Belirlenen ölçütler çerçevesinde yapılan performans değerlendirmesi ile; çalışanın performansının belirlenerek verimliliğin ölçümlenmesi ve artırılması bir tarafa bırakılarak, çalışma, yapılacak olan maaş artımlarının üzerine baz edileceği bir değerlendirme olarak lanse edildi ve sistemin amacından saptırılması işte böyle başladı. Zaman içerisinde Saygıdeğer insan Kaynakları yöneticilerimiz bu değerlendirmenin verilerinden başka nasıl faydalanabileceklerini düşündüler. Ve engin tecrübeleri onları çalışanların iş akitlerinin feshini bu değerlendirme sonuçlarının üzerine bina edebileceklerini hatırlattı. Nasıl olsa uygulamanın ilk başladığı dönemlerde değerlendirme formunun bir nüshasını çalışana verilmiyordu. Tabii ki bu işleri daha da kolaylaştıran bir uygulamaydı..
BİR YAŞANMIŞ
Kötü ve yanlıştan örnek olmaz derlerse de, onların ortaya konulması bir noktada şart oluyor. Belki bu şekilde insan derdini daha net bir şekilde ortaya koyabiliyor.
Ortalık biraz karışıktı. Yanılmıyorsan 4 yahut beş kişi işten çıkartılmıştı. Bu çalışanlar için performans değerlendirmesi yapan amir işten çıkartılan bir personelinin performansından hiç şikâyeti olmadığını anlatıyor ve de çalışmasını övüyordu. Ve de, ben bu işi anlayamıyorum sözleri ile insan kaynakları ünitesini suçluyordu. Ben IK ile ilgili her söylenilene inanmaya hazır olduğumdan tam neşriyata başlayacaktım ki, aniden frene bastım. Ve de kısa bir zaman içinde personelini canhıraş koruyan bu saygıdeğer amirin söz konusu çalışana verdiği değerlendirme puanını bir şekilde öğrenmekle kalmadım ve gördüm. Şaşırdım. Zira bu personelin çalışmasını methederken, performans değerlendirmesi kapsamında bulunan tüm konularda başarılı olduğunu ifade eden saygıdeğer amirimizin adı geçen personelin o dönemde kötü bir performans sergilediğini yaptığı puanlama ile ortaya koymuştu.
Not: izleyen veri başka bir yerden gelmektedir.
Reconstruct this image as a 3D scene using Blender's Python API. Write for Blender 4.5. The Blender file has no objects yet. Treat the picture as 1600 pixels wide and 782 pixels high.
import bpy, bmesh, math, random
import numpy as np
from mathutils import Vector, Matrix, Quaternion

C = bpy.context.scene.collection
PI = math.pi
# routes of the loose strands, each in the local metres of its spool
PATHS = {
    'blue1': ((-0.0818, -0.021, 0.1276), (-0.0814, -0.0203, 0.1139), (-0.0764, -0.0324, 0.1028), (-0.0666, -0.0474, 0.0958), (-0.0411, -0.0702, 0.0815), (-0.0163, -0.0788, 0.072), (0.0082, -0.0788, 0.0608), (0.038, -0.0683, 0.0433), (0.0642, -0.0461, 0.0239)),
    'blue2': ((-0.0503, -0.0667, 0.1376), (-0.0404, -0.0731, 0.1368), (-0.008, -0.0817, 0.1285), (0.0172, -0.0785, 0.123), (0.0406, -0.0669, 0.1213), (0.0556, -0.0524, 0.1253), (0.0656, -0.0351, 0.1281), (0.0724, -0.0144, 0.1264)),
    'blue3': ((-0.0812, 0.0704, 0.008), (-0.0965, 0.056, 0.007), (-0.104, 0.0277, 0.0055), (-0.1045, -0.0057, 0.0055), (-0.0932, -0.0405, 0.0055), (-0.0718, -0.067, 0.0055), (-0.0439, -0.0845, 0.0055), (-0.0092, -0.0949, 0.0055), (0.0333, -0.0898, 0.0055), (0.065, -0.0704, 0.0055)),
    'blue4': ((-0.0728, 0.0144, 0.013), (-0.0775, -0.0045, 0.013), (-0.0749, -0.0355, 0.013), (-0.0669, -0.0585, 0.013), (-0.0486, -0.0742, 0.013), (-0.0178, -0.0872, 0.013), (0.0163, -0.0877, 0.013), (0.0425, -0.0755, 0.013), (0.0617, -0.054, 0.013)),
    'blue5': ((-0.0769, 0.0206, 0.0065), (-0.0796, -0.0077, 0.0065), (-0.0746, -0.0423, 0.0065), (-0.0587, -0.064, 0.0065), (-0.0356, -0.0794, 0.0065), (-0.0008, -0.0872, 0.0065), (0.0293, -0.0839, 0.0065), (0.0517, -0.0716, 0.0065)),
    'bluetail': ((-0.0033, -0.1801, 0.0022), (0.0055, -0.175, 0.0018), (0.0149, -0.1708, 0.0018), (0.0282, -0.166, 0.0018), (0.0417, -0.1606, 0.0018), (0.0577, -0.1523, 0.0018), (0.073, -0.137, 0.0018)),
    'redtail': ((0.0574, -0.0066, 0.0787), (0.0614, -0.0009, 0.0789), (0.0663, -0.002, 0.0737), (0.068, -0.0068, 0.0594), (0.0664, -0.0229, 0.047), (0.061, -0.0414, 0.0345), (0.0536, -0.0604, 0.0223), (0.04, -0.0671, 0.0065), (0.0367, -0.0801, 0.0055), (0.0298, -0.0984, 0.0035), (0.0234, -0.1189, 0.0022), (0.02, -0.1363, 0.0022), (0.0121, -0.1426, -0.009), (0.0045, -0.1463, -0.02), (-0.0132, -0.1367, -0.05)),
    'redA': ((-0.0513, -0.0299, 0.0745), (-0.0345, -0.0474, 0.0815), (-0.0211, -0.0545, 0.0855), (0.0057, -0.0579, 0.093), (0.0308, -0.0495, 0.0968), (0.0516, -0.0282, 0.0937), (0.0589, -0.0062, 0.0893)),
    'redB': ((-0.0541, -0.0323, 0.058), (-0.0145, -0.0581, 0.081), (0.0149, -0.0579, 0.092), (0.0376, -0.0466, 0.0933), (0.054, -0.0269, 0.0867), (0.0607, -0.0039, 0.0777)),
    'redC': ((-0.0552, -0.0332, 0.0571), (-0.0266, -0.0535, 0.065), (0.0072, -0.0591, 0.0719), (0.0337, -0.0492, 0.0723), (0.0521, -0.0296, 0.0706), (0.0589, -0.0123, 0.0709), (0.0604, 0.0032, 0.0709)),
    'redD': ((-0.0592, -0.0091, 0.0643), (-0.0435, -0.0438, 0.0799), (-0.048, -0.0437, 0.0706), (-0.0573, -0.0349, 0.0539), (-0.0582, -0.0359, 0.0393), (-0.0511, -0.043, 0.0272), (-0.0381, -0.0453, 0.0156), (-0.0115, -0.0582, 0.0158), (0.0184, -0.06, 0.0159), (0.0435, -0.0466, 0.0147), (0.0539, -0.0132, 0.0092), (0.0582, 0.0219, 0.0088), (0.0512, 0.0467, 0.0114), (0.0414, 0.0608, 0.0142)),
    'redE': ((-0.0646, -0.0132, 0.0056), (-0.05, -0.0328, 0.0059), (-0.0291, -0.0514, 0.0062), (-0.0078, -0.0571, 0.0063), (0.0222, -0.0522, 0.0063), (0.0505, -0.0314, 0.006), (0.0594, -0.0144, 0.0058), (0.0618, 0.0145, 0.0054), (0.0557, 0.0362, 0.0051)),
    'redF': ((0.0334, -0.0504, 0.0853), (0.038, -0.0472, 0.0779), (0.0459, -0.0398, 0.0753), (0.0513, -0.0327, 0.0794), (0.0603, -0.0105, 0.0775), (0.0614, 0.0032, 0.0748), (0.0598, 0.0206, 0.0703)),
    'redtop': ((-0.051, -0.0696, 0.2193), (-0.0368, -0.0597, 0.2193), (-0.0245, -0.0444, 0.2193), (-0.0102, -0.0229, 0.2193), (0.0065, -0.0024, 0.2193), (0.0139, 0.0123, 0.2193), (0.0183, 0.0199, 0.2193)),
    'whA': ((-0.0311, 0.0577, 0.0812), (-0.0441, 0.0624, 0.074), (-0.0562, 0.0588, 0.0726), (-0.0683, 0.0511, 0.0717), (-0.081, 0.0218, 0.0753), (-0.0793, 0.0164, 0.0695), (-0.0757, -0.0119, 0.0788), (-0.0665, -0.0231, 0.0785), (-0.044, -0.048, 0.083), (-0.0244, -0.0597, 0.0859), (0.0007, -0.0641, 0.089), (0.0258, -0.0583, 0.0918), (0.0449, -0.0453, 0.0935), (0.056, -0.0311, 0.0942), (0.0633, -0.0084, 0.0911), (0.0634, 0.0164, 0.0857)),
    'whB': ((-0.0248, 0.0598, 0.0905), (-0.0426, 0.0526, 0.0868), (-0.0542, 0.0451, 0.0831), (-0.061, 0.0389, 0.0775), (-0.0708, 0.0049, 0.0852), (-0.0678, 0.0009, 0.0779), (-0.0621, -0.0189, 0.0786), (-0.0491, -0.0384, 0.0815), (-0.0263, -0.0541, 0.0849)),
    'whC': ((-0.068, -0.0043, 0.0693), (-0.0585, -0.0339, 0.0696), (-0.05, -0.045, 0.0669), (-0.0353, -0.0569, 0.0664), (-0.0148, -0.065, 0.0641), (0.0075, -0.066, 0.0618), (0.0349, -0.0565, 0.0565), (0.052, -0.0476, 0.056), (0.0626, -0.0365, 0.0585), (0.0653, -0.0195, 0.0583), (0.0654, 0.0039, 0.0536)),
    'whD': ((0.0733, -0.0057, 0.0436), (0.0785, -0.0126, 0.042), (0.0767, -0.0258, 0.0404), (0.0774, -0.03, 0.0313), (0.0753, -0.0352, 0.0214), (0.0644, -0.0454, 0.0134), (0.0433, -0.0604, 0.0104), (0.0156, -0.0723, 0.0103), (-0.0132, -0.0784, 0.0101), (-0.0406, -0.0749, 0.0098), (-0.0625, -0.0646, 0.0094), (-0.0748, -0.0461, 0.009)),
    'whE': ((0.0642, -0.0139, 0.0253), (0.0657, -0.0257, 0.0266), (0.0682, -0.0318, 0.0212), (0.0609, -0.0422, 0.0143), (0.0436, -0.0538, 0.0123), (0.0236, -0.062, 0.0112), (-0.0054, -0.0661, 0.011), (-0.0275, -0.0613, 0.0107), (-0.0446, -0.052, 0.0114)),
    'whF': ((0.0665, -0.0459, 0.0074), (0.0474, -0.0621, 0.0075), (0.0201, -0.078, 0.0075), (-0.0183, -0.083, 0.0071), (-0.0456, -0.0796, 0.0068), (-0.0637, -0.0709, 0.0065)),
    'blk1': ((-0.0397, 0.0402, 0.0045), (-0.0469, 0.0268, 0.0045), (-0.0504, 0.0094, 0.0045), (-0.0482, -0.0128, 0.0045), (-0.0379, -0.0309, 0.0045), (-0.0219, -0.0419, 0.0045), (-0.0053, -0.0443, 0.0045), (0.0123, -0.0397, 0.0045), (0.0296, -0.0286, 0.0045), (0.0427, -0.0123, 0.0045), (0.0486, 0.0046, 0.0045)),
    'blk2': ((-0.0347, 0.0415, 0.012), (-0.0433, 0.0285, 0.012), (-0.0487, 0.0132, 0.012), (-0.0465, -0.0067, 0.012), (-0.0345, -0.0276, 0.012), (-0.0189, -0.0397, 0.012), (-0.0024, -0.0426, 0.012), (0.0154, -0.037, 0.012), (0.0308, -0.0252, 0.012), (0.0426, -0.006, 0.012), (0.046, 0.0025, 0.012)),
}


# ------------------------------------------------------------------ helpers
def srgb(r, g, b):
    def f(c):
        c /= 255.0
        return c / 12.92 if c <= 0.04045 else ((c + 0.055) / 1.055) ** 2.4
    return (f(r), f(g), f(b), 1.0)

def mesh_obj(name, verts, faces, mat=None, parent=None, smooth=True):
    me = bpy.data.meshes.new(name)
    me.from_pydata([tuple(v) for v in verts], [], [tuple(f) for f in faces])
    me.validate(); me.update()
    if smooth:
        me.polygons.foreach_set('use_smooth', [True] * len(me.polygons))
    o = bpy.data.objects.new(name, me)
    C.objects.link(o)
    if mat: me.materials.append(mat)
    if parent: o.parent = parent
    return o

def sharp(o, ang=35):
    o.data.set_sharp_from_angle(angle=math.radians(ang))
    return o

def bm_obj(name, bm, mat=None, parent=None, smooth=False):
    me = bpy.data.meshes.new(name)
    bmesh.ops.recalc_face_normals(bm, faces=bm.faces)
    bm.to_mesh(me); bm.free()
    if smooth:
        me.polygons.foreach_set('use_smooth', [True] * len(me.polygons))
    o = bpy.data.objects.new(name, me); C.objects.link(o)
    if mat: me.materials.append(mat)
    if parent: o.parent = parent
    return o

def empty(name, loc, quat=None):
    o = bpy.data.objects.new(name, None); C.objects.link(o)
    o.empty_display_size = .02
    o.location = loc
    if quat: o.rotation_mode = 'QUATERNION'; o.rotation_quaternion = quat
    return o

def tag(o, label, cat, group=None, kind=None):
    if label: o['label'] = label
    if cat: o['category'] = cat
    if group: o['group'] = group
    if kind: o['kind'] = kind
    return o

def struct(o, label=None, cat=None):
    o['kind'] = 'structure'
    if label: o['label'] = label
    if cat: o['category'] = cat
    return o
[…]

Başka bir deyişle, şifahi beyan başka, yazılısı ise bambaşkaydı. Sicil Amiri unvanını taşıyan bu yönetici ya kimi nasıl değerlendirdiği hatırlamıyor ya da işverenin bu grup personel ile ilgili niyetinin kendisine bildirilmesin, takiben durumdan vazife çıkartarak IK tarafından yapılacak olan işleme gerekli alt yapıyı hazırlamak sureti ile şirketteki mevcudiyetini sağlama almıştı. bu içinde bulunulan ahlaki çöküşün bir göstergesiydi. Esasen konunun özeti işte bu.